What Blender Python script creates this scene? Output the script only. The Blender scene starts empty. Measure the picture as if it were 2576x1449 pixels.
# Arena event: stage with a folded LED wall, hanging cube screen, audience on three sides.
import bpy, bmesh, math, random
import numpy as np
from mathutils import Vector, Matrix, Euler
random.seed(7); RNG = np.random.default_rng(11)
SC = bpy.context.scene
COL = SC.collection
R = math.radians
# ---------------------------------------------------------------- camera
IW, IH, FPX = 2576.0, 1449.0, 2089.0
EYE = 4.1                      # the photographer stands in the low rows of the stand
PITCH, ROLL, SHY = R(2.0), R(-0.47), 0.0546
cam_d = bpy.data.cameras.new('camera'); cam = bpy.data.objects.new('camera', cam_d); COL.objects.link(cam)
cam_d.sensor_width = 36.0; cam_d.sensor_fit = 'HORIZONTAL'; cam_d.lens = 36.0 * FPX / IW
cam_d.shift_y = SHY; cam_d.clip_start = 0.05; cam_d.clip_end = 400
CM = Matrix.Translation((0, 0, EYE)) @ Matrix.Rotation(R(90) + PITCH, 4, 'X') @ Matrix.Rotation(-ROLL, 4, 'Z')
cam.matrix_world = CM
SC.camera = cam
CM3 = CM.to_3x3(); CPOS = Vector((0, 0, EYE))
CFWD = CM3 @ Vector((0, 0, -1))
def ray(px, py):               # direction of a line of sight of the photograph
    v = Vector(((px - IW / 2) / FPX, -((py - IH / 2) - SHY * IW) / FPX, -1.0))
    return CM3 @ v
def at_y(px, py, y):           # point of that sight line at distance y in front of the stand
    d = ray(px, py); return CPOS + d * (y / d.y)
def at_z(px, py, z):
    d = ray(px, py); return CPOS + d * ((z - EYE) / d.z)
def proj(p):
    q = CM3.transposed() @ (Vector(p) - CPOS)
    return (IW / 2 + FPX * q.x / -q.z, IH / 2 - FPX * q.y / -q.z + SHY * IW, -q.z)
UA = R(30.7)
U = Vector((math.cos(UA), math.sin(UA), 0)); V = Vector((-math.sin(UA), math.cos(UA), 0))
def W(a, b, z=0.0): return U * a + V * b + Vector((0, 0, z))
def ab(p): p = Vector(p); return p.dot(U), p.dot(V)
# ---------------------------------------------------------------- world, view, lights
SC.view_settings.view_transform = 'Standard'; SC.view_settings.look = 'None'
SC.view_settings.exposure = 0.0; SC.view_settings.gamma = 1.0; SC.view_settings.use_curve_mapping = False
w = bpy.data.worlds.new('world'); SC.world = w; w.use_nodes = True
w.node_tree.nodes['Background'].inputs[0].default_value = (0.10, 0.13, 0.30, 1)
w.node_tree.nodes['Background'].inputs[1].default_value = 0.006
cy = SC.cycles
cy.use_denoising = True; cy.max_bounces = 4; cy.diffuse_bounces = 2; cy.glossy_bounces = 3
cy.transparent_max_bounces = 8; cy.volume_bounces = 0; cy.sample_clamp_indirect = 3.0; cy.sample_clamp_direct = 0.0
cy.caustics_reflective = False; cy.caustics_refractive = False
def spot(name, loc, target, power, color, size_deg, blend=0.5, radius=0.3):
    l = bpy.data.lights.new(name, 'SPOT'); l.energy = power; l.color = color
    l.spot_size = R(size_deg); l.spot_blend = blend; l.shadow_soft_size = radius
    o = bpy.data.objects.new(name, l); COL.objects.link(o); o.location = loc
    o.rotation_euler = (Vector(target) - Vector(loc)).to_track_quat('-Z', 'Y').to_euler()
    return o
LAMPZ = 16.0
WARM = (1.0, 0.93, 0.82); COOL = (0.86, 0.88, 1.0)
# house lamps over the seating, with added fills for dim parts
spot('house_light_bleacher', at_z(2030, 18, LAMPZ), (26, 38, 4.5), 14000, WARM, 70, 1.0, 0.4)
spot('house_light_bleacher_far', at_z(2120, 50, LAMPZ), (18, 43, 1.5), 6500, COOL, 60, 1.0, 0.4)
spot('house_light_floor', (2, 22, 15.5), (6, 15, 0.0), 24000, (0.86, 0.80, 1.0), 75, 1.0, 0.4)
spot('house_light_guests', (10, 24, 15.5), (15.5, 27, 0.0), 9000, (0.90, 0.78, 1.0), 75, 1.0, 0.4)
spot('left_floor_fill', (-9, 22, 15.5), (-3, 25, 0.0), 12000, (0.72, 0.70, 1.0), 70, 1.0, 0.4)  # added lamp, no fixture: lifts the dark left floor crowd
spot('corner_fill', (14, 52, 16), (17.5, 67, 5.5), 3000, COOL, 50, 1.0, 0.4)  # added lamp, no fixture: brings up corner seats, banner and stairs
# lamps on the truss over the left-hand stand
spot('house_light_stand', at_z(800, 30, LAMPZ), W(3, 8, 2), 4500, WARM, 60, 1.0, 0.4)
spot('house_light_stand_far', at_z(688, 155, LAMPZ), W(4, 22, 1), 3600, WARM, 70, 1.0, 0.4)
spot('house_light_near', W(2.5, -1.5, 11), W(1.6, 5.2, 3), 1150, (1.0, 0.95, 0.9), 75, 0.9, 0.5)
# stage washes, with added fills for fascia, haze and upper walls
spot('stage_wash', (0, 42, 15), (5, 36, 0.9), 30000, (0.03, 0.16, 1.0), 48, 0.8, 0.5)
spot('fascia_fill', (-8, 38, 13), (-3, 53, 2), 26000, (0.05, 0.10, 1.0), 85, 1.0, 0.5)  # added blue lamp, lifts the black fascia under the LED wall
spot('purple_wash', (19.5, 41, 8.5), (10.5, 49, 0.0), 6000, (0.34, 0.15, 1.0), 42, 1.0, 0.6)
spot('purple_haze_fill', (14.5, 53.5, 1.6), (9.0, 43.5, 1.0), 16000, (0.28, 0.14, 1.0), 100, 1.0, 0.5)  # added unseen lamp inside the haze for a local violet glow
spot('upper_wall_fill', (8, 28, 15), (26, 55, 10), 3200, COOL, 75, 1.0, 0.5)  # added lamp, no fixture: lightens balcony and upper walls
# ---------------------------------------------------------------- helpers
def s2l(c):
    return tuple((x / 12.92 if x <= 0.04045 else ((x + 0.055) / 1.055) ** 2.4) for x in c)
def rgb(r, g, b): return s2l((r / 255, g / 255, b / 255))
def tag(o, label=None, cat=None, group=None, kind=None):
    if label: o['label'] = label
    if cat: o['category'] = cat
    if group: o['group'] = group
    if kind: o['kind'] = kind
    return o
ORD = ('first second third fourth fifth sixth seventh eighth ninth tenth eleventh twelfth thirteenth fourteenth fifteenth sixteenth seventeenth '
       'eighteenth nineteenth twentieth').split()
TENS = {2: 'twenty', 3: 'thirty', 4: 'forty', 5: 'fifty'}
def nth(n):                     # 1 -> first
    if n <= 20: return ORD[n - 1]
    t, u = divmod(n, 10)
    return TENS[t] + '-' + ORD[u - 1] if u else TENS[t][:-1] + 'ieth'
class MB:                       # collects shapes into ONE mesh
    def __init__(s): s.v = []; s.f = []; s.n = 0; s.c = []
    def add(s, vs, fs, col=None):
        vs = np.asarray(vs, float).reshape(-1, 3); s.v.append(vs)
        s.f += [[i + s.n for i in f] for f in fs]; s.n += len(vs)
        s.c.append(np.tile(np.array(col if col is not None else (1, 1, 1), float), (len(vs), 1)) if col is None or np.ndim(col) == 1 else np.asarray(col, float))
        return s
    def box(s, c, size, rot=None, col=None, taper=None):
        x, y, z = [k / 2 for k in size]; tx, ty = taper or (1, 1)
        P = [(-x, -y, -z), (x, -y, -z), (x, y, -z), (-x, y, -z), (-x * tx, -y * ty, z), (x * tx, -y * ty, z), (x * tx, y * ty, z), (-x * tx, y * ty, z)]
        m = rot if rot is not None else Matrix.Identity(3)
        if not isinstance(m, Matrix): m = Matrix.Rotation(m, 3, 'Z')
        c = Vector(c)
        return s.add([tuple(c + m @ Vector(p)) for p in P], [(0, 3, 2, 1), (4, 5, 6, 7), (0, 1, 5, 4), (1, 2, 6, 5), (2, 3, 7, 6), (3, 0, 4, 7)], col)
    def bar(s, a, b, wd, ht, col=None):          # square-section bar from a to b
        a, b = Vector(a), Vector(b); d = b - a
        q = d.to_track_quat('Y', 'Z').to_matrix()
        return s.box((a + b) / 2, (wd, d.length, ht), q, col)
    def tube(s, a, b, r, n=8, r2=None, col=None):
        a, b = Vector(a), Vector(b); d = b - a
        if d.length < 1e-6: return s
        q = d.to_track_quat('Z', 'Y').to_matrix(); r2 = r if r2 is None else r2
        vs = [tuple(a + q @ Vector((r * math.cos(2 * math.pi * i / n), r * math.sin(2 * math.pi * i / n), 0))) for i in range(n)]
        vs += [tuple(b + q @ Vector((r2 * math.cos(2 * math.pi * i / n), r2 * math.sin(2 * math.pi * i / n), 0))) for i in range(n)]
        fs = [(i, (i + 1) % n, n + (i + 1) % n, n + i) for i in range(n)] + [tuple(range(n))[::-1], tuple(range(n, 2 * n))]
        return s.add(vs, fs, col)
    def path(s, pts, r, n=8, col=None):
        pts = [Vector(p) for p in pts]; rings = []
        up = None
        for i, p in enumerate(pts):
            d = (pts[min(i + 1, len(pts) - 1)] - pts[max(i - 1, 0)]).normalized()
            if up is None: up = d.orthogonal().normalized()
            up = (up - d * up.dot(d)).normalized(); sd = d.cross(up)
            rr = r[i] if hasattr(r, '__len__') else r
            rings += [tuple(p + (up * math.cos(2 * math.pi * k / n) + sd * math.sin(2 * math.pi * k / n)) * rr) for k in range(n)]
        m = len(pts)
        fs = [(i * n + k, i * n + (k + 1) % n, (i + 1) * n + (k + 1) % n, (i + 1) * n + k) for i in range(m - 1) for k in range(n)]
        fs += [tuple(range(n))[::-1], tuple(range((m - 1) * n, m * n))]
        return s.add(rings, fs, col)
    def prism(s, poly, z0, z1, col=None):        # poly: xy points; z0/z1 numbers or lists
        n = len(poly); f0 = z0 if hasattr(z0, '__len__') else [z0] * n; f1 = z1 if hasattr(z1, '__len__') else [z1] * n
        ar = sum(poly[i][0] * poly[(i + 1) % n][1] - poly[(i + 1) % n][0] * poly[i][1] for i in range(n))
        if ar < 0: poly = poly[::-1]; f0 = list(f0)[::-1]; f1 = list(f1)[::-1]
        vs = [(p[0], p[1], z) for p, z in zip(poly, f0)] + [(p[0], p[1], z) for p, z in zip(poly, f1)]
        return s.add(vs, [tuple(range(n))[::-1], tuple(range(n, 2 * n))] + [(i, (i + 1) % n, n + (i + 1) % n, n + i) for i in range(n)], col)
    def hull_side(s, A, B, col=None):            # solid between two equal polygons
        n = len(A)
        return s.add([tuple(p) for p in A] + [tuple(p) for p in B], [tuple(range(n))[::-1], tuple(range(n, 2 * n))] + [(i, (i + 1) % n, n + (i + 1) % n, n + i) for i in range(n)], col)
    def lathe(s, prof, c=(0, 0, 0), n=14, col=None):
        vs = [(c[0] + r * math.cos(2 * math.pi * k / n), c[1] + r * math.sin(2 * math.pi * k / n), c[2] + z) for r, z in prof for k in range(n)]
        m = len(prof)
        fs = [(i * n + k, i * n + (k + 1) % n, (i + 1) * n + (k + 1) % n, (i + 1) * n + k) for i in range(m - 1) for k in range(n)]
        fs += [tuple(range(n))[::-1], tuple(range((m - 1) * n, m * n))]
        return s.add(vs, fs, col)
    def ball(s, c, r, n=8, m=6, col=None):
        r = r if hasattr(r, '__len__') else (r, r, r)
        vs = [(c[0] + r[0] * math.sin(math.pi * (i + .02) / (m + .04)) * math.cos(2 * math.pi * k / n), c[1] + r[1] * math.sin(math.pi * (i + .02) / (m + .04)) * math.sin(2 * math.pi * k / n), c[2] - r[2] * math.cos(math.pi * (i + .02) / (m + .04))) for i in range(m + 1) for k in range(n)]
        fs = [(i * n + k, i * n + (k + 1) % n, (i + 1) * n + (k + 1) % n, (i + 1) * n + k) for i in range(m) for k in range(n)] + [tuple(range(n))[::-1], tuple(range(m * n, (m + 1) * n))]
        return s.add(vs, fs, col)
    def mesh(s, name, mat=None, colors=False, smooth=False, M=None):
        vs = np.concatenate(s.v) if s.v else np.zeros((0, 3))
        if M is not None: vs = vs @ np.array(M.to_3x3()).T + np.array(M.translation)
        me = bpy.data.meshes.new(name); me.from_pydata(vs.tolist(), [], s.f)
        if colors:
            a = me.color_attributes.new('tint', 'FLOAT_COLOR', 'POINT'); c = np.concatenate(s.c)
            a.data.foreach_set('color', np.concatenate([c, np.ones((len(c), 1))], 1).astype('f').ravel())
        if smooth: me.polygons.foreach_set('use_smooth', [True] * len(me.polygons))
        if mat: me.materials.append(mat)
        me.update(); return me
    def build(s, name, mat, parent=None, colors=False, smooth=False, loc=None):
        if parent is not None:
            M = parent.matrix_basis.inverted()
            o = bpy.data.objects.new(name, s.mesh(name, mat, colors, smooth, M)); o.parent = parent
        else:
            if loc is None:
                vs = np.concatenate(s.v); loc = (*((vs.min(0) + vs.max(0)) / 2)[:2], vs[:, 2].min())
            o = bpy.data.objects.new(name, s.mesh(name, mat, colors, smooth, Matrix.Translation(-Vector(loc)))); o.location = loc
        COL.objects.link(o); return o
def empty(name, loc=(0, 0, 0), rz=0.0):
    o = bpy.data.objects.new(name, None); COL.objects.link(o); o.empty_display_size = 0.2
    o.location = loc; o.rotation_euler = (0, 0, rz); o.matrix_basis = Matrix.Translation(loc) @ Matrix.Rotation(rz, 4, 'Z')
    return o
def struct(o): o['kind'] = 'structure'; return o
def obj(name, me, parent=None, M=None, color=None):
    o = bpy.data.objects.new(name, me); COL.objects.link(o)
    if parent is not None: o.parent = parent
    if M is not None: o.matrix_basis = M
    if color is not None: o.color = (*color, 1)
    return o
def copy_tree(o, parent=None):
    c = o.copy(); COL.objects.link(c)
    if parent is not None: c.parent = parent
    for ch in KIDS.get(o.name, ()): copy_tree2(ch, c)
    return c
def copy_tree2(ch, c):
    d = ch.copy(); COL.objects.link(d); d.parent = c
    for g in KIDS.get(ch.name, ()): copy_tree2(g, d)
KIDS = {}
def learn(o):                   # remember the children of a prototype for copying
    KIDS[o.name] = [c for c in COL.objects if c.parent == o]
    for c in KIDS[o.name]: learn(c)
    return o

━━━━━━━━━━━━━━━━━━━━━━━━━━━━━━

### Problem to solve
Read the data above. Pull out each line in which the string "scene" appears.

### Result
What Blender Python script creates this scene? Output the script only. The Blender scene starts empty. Measure the picture as if it were 2576x1449 pixels.
SC = bpy.context.scene